**REQUIREMENTS**
Retype all of the data. Every line must match exactly.

**SOURCE EXCERPT**
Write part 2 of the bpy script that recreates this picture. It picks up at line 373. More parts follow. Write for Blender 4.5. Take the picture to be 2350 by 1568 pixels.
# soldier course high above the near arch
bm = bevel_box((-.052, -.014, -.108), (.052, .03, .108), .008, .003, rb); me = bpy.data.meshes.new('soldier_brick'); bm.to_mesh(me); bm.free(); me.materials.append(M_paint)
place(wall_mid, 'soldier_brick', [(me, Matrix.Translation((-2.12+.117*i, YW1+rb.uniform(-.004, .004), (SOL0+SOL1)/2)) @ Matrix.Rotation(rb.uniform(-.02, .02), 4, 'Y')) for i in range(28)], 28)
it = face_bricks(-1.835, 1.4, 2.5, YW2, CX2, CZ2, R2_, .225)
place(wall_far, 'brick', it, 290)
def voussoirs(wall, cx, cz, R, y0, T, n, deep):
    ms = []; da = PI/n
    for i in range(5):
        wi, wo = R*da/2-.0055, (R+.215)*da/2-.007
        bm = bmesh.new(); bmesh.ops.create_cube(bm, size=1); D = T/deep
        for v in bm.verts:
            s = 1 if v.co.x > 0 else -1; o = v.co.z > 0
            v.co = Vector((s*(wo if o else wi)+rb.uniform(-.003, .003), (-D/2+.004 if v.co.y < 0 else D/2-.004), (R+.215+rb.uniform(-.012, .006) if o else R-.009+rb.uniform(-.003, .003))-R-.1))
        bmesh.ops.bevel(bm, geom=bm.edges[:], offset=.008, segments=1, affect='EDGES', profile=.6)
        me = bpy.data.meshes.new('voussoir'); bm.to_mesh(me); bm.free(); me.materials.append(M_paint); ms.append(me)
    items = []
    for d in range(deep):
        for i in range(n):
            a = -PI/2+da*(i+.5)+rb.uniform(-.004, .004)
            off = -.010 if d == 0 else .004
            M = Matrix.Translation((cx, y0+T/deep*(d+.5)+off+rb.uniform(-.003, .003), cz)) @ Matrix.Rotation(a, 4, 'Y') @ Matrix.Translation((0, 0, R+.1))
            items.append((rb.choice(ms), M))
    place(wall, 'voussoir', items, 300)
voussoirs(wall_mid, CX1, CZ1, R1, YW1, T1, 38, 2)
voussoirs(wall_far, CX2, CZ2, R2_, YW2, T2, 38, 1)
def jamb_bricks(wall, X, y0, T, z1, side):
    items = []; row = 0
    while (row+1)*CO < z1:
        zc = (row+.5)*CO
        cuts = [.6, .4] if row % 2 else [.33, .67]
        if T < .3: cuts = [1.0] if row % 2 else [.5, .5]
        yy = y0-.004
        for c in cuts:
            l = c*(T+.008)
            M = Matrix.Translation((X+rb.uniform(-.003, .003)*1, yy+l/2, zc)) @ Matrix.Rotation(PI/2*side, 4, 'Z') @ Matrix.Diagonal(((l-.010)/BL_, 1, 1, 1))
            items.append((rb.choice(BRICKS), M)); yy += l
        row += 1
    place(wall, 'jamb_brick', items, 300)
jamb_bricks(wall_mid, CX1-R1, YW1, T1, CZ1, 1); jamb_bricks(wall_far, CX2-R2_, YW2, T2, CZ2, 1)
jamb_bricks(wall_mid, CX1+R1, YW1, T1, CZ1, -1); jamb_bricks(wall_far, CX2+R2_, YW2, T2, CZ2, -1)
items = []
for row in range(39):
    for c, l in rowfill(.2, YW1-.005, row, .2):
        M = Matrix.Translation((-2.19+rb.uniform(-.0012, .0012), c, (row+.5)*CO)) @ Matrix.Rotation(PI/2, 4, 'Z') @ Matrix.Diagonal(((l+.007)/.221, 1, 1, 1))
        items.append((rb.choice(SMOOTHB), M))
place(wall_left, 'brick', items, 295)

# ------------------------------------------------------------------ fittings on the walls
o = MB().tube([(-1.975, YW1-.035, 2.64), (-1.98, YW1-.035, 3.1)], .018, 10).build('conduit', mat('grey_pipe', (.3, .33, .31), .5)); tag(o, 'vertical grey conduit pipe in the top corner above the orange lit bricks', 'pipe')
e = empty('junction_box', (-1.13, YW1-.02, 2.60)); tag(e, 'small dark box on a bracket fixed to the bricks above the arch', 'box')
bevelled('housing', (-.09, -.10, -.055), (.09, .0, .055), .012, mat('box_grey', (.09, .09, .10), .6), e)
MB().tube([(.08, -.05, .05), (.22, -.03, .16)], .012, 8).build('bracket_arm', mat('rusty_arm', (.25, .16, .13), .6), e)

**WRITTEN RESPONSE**
Write part 2 of the bpy script that recreates this picture. It picks up at line 373. More parts follow. Write for Blender 4.5. Take the picture to be 2350 by 1568 pixels.
# soldier course high above the near arch
bm = bevel_box((-.052, -.014, -.108), (.052, .03, .108), .008, .003, rb); me = bpy.data.meshes.new('soldier_brick'); bm.to_mesh(me); bm.free(); me.materials.append(M_paint)
place(wall_mid, 'soldier_brick', [(me, Matrix.Translation((-2.12+.117*i, YW1+rb.uniform(-.004, .004), (SOL0+SOL1)/2)) @ Matrix.Rotation(rb.uniform(-.02, .02), 4, 'Y')) for i in range(28)], 28)
it = face_bricks(-1.835, 1.4, 2.5, YW2, CX2, CZ2, R2_, .225)
place(wall_far, 'brick', it, 290)
def voussoirs(wall, cx, cz, R, y0, T, n, deep):
    ms = []; da = PI/n
    for i in range(5):
        wi, wo = R*da/2-.0055, (R+.215)*da/2-.007
        bm = bmesh.new(); bmesh.ops.create_cube(bm, size=1); D = T/deep
        for v in bm.verts:
            s = 1 if v.co.x > 0 else -1; o = v.co.z > 0
            v.co = Vector((s*(wo if o else wi)+rb.uniform(-.003, .003), (-D/2+.004 if v.co.y < 0 else D/2-.004), (R+.215+rb.uniform(-.012, .006) if o else R-.009+rb.uniform(-.003, .003))-R-.1))
        bmesh.ops.bevel(bm, geom=bm.edges[:], offset=.008, segments=1, affect='EDGES', profile=.6)
        me = bpy.data.meshes.new('voussoir'); bm.to_mesh(me); bm.free(); me.materials.append(M_paint); ms.append(me)
    items = []
    for d in range(deep):
        for i in range(n):
            a = -PI/2+da*(i+.5)+rb.uniform(-.004, .004)
            off = -.010 if d == 0 else .004
            M = Matrix.Translation((cx, y0+T/deep*(d+.5)+off+rb.uniform(-.003, .003), cz)) @ Matrix.Rotation(a, 4, 'Y') @ Matrix.Translation((0, 0, R+.1))
            items.append((rb.choice(ms), M))
    place(wall, 'voussoir', items, 300)
voussoirs(wall_mid, CX1, CZ1, R1, YW1, T1, 38, 2)
voussoirs(wall_far, CX2, CZ2, R2_, YW2, T2, 38, 1)
def jamb_bricks(wall, X, y0, T, z1, side):
    items = []; row = 0
    while (row+1)*CO < z1:
        zc = (row+.5)*CO
        cuts = [.6, .4] if row % 2 else [.33, .67]
        if T < .3: cuts = [1.0] if row % 2 else [.5, .5]
        yy = y0-.004
        for c in cuts:
            l = c*(T+.008)
            M = Matrix.Translation((X+rb.uniform(-.003, .003)*1, yy+l/2, zc)) @ Matrix.Rotation(PI/2*side, 4, 'Z') @ Matrix.Diagonal(((l-.010)/BL_, 1, 1, 1))
            items.append((rb.choice(BRICKS), M)); yy += l
        row += 1
    place(wall, 'jamb_brick', items, 300)
jamb_bricks(wall_mid, CX1-R1, YW1, T1, CZ1, 1); jamb_bricks(wall_far, CX2-R2_, YW2, T2, CZ2, 1)
jamb_bricks(wall_mid, CX1+R1, YW1, T1, CZ1, -1); jamb_bricks(wall_far, CX2+R2_, YW2, T2, CZ2, -1)
items = []
for row in range(39):
    for c, l in rowfill(.2, YW1-.005, row, .2):
        M = Matrix.Translation((-2.19+rb.uniform(-.0012, .0012), c, (row+.5)*CO)) @ Matrix.Rotation(PI/2, 4, 'Z') @ Matrix.Diagonal(((l+.007)/.221, 1, 1, 1))
        items.append((rb.choice(SMOOTHB), M))
place(wall_left, 'brick', items, 295)

# ------------------------------------------------------------------ fittings on the walls
o = MB().tube([(-1.975, YW1-.035, 2.64), (-1.98, YW1-.035, 3.1)], .018, 10).build('conduit', mat('grey_pipe', (.3, .33, .31), .5)); tag(o, 'vertical grey conduit pipe in the top corner above the orange lit bricks', 'pipe')
e = empty('junction_box', (-1.13, YW1-.02, 2.60)); tag(e, 'small dark box on a bracket fixed to the bricks above the arch', 'box')
bevelled('housing', (-.09, -.10, -.055), (.09, .0, .055), .012, mat('box_grey', (.09, .09, .10), .6), e)
MB().tube([(.08, -.05, .05), (.22, -.03, .16)], .012, 8).build('bracket_arm', mat('rusty_arm', (.25, .16, .13), .6), e)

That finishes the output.